* _RECORDS FOR THE EXERCISE_

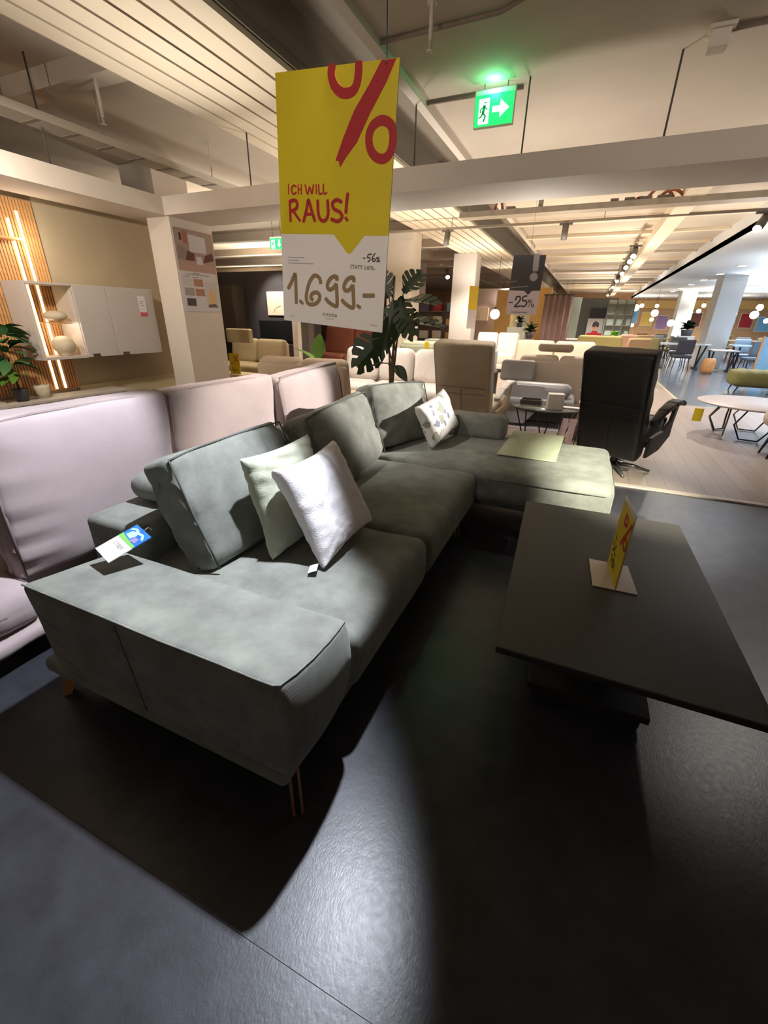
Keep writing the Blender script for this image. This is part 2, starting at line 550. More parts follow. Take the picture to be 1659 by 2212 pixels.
MINUS25 = [[(-0.1903, -0.2104), (-0.1396, -0.2069)], [(-0.1041, -0.1821), (-0.0923, -0.139), (-0.0539, -0.1345), (-0.0396, -0.1678), (-0.059, -0.2085), (-0.1017, -0.2608), (-0.0251, -0.2542)], [(0.0459, -0.1265), (-0.0017, -0.1351), (-0.0048, -0.1848), (0.0357, -0.1842), (0.0566, -0.2204), (0.0298, -0.2588), (-0.0154, -0.2513)], [(0.1283, -0.1762), (0.0846, -0.2635)], [(0.0784, -0.1796), (0.095, -0.1753), (0.0993, -0.1995), (0.0827, -0.2038), (0.0784, -0.1796)], [(0.1271, -0.2329), (0.1478, -0.2272), (0.1533, -0.257), (0.1349, -0.26), (0.1271, -0.2329)]]
GREYTEXT = [[(-0.1943, 0.0481), (-0.1311, 0.0551)], [(-0.1902, -0.0235), (0.036, -0.0055)]]
BANGDOT = [[(0.0933, 0.1083), (0.1494, 0.1087)]]
PROMO = [[(-0.1418, -0.3331), (0.0799, -0.3363)]]

# ---------------------------------------------------------------- materials in use
FLOOR = floor_mat()
WOODF = plank_mat()
AISLE = M('grey_stone_aisle', (96, 104, 116), 0.18, 0.12, 3)
WHITE = M('white_plaster', (214, 202, 188), 0.75, 0.03, 3)
BEIGE = M('beige_wall_paint', (188, 170, 140), 0.8, 0.04, 4)
CEIL = M('ceiling_paint', (186, 172, 154), 0.85, 0.04, 2)
CEILC = M('ceiling_boards', (222, 206, 180), 0.7, 0.03, 2)
CEILD = M('ceiling_void', (120, 110, 96), 0.9, 0.06, 2)
COOLW = M('white_soffit', (214, 216, 216), 0.6)
PIPE = M('white_pipe', (200, 188, 172), 0.5)
ROD = M('dark_rod', (92, 86, 80), 0.5, metal=0.4)
GREYF = M('grey_green_corduroy', (124, 125, 118), 0.92, 0.26, 8, 0.3, 320, sheen=0.35, detail=6)
GREYR = M('grey_green_corduroy_ribs', (124, 125, 118), 0.92, 0.24, 8, 0.22, sheen=0.35, wave=('Y', 95), detail=6)
SEAM = M('dark_seam_thread', (84, 86, 82), 0.9)
BRASS = M('bronze_leg', (178, 124, 78), 0.35, metal=0.55)
OAKLEG = M('oak_leg', (196, 140, 84), 0.5, 0.12, 12)
PINK = M('pale_pink_fabric', (178, 161, 160), 0.9, 0.05, 6, 0.16, 420, sheen=0.25)
PINKS = M('pale_pink_piping', (152, 134, 132), 0.9)
PWHITE = M('white_jacquard', (232, 226, 228), 0.8, 0.02, 8, 0.25, 200, sheen=0.2)
PGREEN = M('sage_velvet', (170, 172, 152), 0.85, 0.05, 8, 0.25, 200, sheen=0.2)
MAT = M('pale_green_felt', (184, 192, 164), 0.95, 0.05, 14, 0.35, 240)
PAPER = M('white_paper', (226, 222, 222), 0.6)
YEL = M('yellow_card', (220, 194, 14), 0.55, 0.03, 8)
RED = M('red_print', (176, 32, 34), 0.6)
BRUSH = M('brown_brush_print', (150, 122, 84), 0.7)
BLACKP = M('black_print', (52, 48, 48), 0.6)
GREYP = M('grey_print', (150, 140, 138), 0.7)
TABLE = M('anthracite_table_top', (50, 47, 44), 0.55, 0.08, 30, 0.15, 300)
TABLED = M('anthracite_table_base', (44, 41, 40), 0.6)
ACRYL = M('frosted_acrylic', (206, 196, 192), 0.25)
BLEATH = M('black_leather', (15, 14, 14), 0.45, 0.1, 20, 0.25, 160)
STEEL = M('brushed_steel', (150, 148, 146), 0.3, metal=0.9)
DSTEEL = M('dark_steel', (58, 56, 55), 0.35, metal=0.8)
TAUPE = M('taupe_linen', (198, 182, 158), 0.9, 0.06, 9, 0.3, 240)
CREAM = M('cream_boucle', (222, 212, 204), 0.95, 0.04, 20, 0.6, 90, sheen=0.3)
SAND = M('sand_fabric', (196, 174, 148), 0.9, 0.04, 8, 0.3, 200)
SANDL = M('light_sand_leather', (212, 198, 180), 0.6, 0.03, 6)
GLEATH = M('grey_leather', (150, 148, 150), 0.42, 0.05, 9)
LGREY = M('light_grey_lacquer', (196, 186, 178), 0.55, 0.02, 4)
HANDLE = M('dark_handle', (84, 76, 70), 0.4, metal=0.5)
SLAT = M('oak_slat', (206, 154, 98), 0.6, 0.14, 9)
FELT = M('black_felt', (40, 34, 30), 0.95)
LED = M('warm_led_strip', (255, 226, 168), 0.5, emit=5.0)
LEAF = M('dark_green_leaf', (34, 54, 27), 0.42, 0.22, 8)
LEAFL = M('fresh_green_leaf', (86, 126, 44), 0.45, 0.2, 8)
LEAFY = M('spring_green_leaf', (132, 190, 50), 0.5, 0.2, 8)
STEM = M('brown_stem', (92, 72, 42), 0.7, 0.2, 12)
POTD = M('grey_pot', (72, 70, 74), 0.6)
CERAM = M('beige_ceramic', (208, 194, 166), 0.6, 0.04, 10)
GLASS = M('smoked_glass', (120, 124, 118), 0.06, spec=0.6, trans=0.55)
EXITG = M('exit_green', (20, 215, 92), 0.5, emit=1.6)
EXITW = M('exit_white', (190, 255, 214), 0.5, emit=1.6)
LAMPW = M('lamp_lens', (255, 246, 232), 0.5, emit=9.0)
LAMPH = M('grey_lamp_housing', (110, 104, 98), 0.5, metal=0.3)
OLIVE = M('olive_velvet', (112, 108, 62), 0.85, 0.1, 8, sheen=0.3)
DARKW = M('charcoal_wall_paint', (74, 68, 70), 0.85, 0.03, 3)
OCHRE = M('ochre_panel', (206, 164, 96), 0.7)
TAUPEW = M('taupe_wall_paint', (166, 148, 140), 0.85)
CURT = M('mauve_curtain', (140, 116, 112), 0.9, 0.1, 4)
TERRA = M('terracotta_fabric', (160, 98, 78), 0.9, 0.06, 8)
NAVY = M('navy_fabric', (52, 66, 92), 0.9, 0.06, 8)
GREYC = M('pale_grey_column', (196, 190, 186), 0.75)
WOODB = M('warm_brown_wall', (184, 146, 108), 0.8, 0.12, 2)
REDF = M('red_fabric', (150, 30, 38), 0.85)
SKIN = M('skin', (198, 150, 124), 0.6)
HAIR = M('dark_hair', (44, 34, 30), 0.7)
BLUEP = M('blue_print', (40, 110, 210), 0.5)
GREENP = M('green_print', (120, 186, 90), 0.5)
SKYP = M('pale_blue_print', (170, 214, 240), 0.5)
DAY = M('daylight_pane', (170, 212, 250), 0.5, emit=1.5)
RUG = M('lilac_rug', (176, 166, 172), 0.95, 0.06, 12, 0.3, 200)
CORK = M('rust_hose', (168, 92, 60), 0.6)

# ---------------------------------------------------------------- the setting
fl = struct('floor', MB().box(-24, 14, -6, 34, -0.06, -0.006), FLOOR)
for y0, y1 in ((-6, 0.3345), (0.3357, 4.165)):
    obj('floor_slab', MB().box(-12, 14, y0, y1, -0.0055, 0), FLOOR, fl)
struct('floor', MB().box(-12, 14, 4.225, 9.30, -0.0055, 0.001).box(-24, 1.78, 9.30, 34, -0.0055, 0.001), WOODF)
struct('floor', MB().box(1.83, 14, 9.345, 34, -0.0055, 0.0005), AISLE)
struct('trim_1', MB().box(-4.6, 8, 4.165, 4.225, -0.005, 0.012), M('pale_threshold', (206, 192, 178), 0.4))
struct('trim_2', MB().box(1.78, 1.83, 9.30, 34, -0.005, 0.003).box(1.83, 14, 9.30, 9.345, -0.005, 0.003), M('pale_floor_edge', (196, 178, 140), 0.4))

# ceilings: left bay, boarded strip, dark void, right bay, soffit over the aisle
struct('ceiling', MB().box(-24, -3.55, -6, 34, 3.20, 3.3).box(-3.57, -3.55, -6, 34, 2.97, 3.2), CEIL)
cb = struct('ceiling', MB().box(-3.56, -2.30, -6, 34, 3.06, 3.16), CEILD)
nb = 7
bw = 1.24 / nb
for k in range(nb):
    x0 = -3.55 + k * bw
    bo = obj('ceiling_board', MB().box(x0, x0 + bw - 0.026, -1, 34, 2.965, 3.0), CEILC, cb)
struct('ceiling', MB().box(-2.31, -1.60, -6, 34, 3.34, 3.44).box(-2.33, -2.31, -6, 34, 3.0, 3.44).box(-1.62, -1.60, -6, 34, 3.0, 3.44), CEILD)
struct('ceiling', MB().box(-1.60, 14, -6, 34, 3.0, 3.1), CEIL)
struct('ceiling', MB().box(2.06, 14, 8.0, 34, 2.72, 2.80).box(2.06, 2.10, 8.0, 34, 2.72, 3.0), COOLW)
struct('trim_3', MB().box(-1.66, -1.585, -1, 34, 2.955, 3.02), PIPE)
struct('trim_4', MB().box(0.78, 1.02, 6.6, 34, 2.80, 3.0), CEILC)
rb = MB()
for k in range(14):  # darker strips paint the shade in the slots of the tray
    rb.box(-1.58, 0.77, 9.6 + k * 1.5, 9.72 + k * 1.5, 2.94, 3.0)
    rb.box(1.03, 2.05, 9.6 + k * 1.5, 9.70 + k * 1.5, 2.95, 3.0)
struct('trim_5', rb, CEILC)

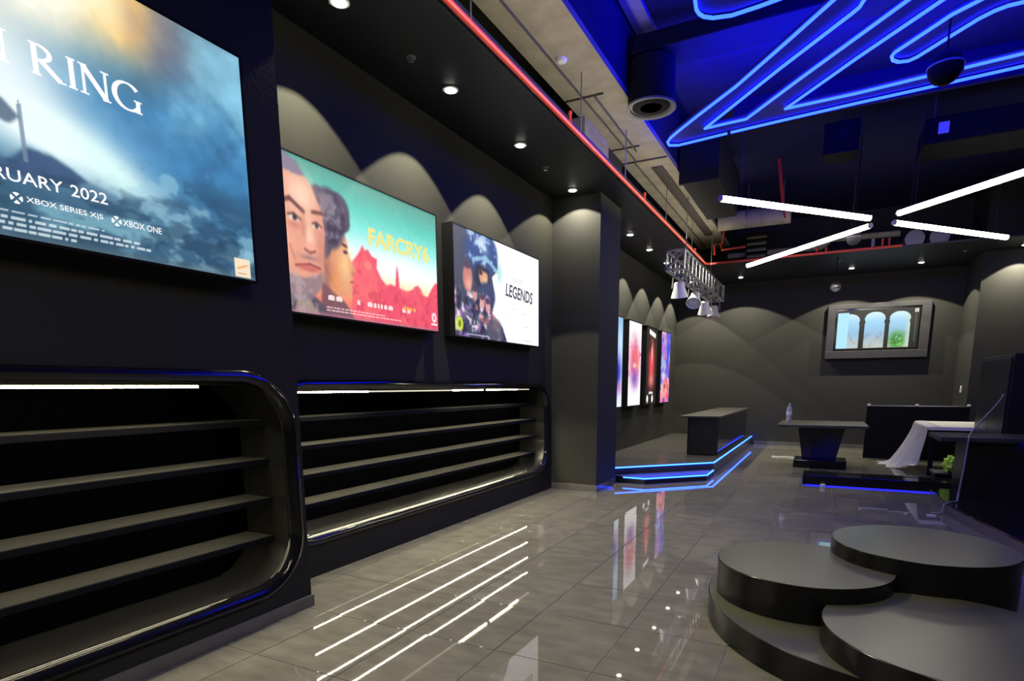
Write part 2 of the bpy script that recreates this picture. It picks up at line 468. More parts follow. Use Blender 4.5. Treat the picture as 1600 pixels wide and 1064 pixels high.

* _WHAT THIS TASK INVOLVES_
Every line from the top of the material above through the line with "PROMO = [[(-0.1418, -0.3331), (0.0799, -0.3363)]]" should be duplicated exactly, please; leave out the pictures.

* _EXERCISE OUTPUT_
Keep writing the Blender script for this image. This is part 2, starting at line 550. More parts follow. Take the picture to be 1659 by 2212 pixels.
MINUS25 = [[(-0.1903, -0.2104), (-0.1396, -0.2069)], [(-0.1041, -0.1821), (-0.0923, -0.139), (-0.0539, -0.1345), (-0.0396, -0.1678), (-0.059, -0.2085), (-0.1017, -0.2608), (-0.0251, -0.2542)], [(0.0459, -0.1265), (-0.0017, -0.1351), (-0.0048, -0.1848), (0.0357, -0.1842), (0.0566, -0.2204), (0.0298, -0.2588), (-0.0154, -0.2513)], [(0.1283, -0.1762), (0.0846, -0.2635)], [(0.0784, -0.1796), (0.095, -0.1753), (0.0993, -0.1995), (0.0827, -0.2038), (0.0784, -0.1796)], [(0.1271, -0.2329), (0.1478, -0.2272), (0.1533, -0.257), (0.1349, -0.26), (0.1271, -0.2329)]]
GREYTEXT = [[(-0.1943, 0.0481), (-0.1311, 0.0551)], [(-0.1902, -0.0235), (0.036, -0.0055)]]
BANGDOT = [[(0.0933, 0.1083), (0.1494, 0.1087)]]
PROMO = [[(-0.1418, -0.3331), (0.0799, -0.3363)]]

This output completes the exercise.